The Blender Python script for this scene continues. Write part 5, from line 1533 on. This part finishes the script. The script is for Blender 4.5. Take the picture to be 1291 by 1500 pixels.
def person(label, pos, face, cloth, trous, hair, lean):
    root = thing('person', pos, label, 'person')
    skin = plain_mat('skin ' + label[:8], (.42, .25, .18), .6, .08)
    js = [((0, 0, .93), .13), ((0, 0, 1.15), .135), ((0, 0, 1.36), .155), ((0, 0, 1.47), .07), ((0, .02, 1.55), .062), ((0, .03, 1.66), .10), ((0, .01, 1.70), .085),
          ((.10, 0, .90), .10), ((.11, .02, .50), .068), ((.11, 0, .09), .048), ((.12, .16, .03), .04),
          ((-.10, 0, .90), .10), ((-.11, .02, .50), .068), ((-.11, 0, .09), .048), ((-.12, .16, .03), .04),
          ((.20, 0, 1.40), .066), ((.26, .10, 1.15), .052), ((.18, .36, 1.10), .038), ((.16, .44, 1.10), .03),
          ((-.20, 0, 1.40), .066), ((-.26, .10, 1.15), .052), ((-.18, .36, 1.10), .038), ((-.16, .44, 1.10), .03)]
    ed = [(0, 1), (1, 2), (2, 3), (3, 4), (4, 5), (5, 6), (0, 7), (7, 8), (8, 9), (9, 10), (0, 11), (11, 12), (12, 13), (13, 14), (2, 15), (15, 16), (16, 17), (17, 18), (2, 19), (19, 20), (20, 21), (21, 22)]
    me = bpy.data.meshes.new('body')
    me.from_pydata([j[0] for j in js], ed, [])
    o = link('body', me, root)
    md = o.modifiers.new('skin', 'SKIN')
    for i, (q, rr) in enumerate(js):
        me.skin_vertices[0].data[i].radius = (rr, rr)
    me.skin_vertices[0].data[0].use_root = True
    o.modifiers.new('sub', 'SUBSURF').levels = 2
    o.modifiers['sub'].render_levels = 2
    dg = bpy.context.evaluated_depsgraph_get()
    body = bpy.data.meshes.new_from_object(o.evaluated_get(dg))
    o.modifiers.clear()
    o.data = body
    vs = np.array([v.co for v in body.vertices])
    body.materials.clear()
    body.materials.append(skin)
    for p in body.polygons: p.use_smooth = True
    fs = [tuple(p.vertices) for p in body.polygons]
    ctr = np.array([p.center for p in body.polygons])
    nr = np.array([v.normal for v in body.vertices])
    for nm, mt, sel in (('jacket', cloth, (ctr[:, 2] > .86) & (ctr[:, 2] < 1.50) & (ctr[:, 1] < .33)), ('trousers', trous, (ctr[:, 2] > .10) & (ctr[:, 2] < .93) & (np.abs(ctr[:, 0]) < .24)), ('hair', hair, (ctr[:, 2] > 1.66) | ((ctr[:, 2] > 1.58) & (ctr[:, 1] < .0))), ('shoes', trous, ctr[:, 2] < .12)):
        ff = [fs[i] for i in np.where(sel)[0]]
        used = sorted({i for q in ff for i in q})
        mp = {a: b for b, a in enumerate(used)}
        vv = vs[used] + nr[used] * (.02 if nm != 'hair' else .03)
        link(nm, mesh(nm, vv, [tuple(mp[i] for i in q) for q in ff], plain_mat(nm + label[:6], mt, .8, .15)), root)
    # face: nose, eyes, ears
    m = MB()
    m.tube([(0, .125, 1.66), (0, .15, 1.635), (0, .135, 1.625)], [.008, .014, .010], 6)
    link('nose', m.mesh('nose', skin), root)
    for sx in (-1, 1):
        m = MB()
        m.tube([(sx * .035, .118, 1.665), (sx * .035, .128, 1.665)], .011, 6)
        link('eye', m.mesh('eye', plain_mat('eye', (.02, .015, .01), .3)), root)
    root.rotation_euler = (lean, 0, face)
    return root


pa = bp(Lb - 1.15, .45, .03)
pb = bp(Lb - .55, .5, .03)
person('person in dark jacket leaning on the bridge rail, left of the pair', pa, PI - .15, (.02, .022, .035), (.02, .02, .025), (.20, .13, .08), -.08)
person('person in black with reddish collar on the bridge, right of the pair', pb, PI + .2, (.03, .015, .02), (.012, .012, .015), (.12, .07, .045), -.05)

^^^^^^^^^^^^^^^^

Please reproduce each line exactly as written.

The Blender Python script for this scene continues. Write part 5, from line 1533 on. This part finishes the script. The script is for Blender 4.5. Take the picture to be 1291 by 1500 pixels.
def person(label, pos, face, cloth, trous, hair, lean):
    root = thing('person', pos, label, 'person')
    skin = plain_mat('skin ' + label[:8], (.42, .25, .18), .6, .08)
    js = [((0, 0, .93), .13), ((0, 0, 1.15), .135), ((0, 0, 1.36), .155), ((0, 0, 1.47), .07), ((0, .02, 1.55), .062), ((0, .03, 1.66), .10), ((0, .01, 1.70), .085),
          ((.10, 0, .90), .10), ((.11, .02, .50), .068), ((.11, 0, .09), .048), ((.12, .16, .03), .04),
          ((-.10, 0, .90), .10), ((-.11, .02, .50), .068), ((-.11, 0, .09), .048), ((-.12, .16, .03), .04),
          ((.20, 0, 1.40), .066), ((.26, .10, 1.15), .052), ((.18, .36, 1.10), .038), ((.16, .44, 1.10), .03),
          ((-.20, 0, 1.40), .066), ((-.26, .10, 1.15), .052), ((-.18, .36, 1.10), .038), ((-.16, .44, 1.10), .03)]
    ed = [(0, 1), (1, 2), (2, 3), (3, 4), (4, 5), (5, 6), (0, 7), (7, 8), (8, 9), (9, 10), (0, 11), (11, 12), (12, 13), (13, 14), (2, 15), (15, 16), (16, 17), (17, 18), (2, 19), (19, 20), (20, 21), (21, 22)]
    me = bpy.data.meshes.new('body')
    me.from_pydata([j[0] for j in js], ed, [])
    o = link('body', me, root)
    md = o.modifiers.new('skin', 'SKIN')
    for i, (q, rr) in enumerate(js):
        me.skin_vertices[0].data[i].radius = (rr, rr)
    me.skin_vertices[0].data[0].use_root = True
    o.modifiers.new('sub', 'SUBSURF').levels = 2
    o.modifiers['sub'].render_levels = 2
    dg = bpy.context.evaluated_depsgraph_get()
    body = bpy.data.meshes.new_from_object(o.evaluated_get(dg))
    o.modifiers.clear()
    o.data = body
    vs = np.array([v.co for v in body.vertices])
    body.materials.clear()
    body.materials.append(skin)
    for p in body.polygons: p.use_smooth = True
    fs = [tuple(p.vertices) for p in body.polygons]
    ctr = np.array([p.center for p in body.polygons])
    nr = np.array([v.normal for v in body.vertices])
    for nm, mt, sel in (('jacket', cloth, (ctr[:, 2] > .86) & (ctr[:, 2] < 1.50) & (ctr[:, 1] < .33)), ('trousers', trous, (ctr[:, 2] > .10) & (ctr[:, 2] < .93) & (np.abs(ctr[:, 0]) < .24)), ('hair', hair, (ctr[:, 2] > 1.66) | ((ctr[:, 2] > 1.58) & (ctr[:, 1] < .0))), ('shoes', trous, ctr[:, 2] < .12)):
        ff = [fs[i] for i in np.where(sel)[0]]
        used = sorted({i for q in ff for i in q})
        mp = {a: b for b, a in enumerate(used)}
        vv = vs[used] + nr[used] * (.02 if nm != 'hair' else .03)
        link(nm, mesh(nm, vv, [tuple(mp[i] for i in q) for q in ff], plain_mat(nm + label[:6], mt, .8, .15)), root)
    # face: nose, eyes, ears
    m = MB()
    m.tube([(0, .125, 1.66), (0, .15, 1.635), (0, .135, 1.625)], [.008, .014, .010], 6)
    link('nose', m.mesh('nose', skin), root)
    for sx in (-1, 1):
        m = MB()
        m.tube([(sx * .035, .118, 1.665), (sx * .035, .128, 1.665)], .011, 6)
        link('eye', m.mesh('eye', plain_mat('eye', (.02, .015, .01), .3)), root)
    root.rotation_euler = (lean, 0, face)
    return root


pa = bp(Lb - 1.15, .45, .03)
pb = bp(Lb - .55, .5, .03)
person('person in dark jacket leaning on the bridge rail, left of the pair', pa, PI - .15, (.02, .022, .035), (.02, .02, .025), (.20, .13, .08), -.08)
person('person in black with reddish collar on the bridge, right of the pair', pb, PI + .2, (.03, .015, .02), (.012, .012, .015), (.12, .07, .045), -.05)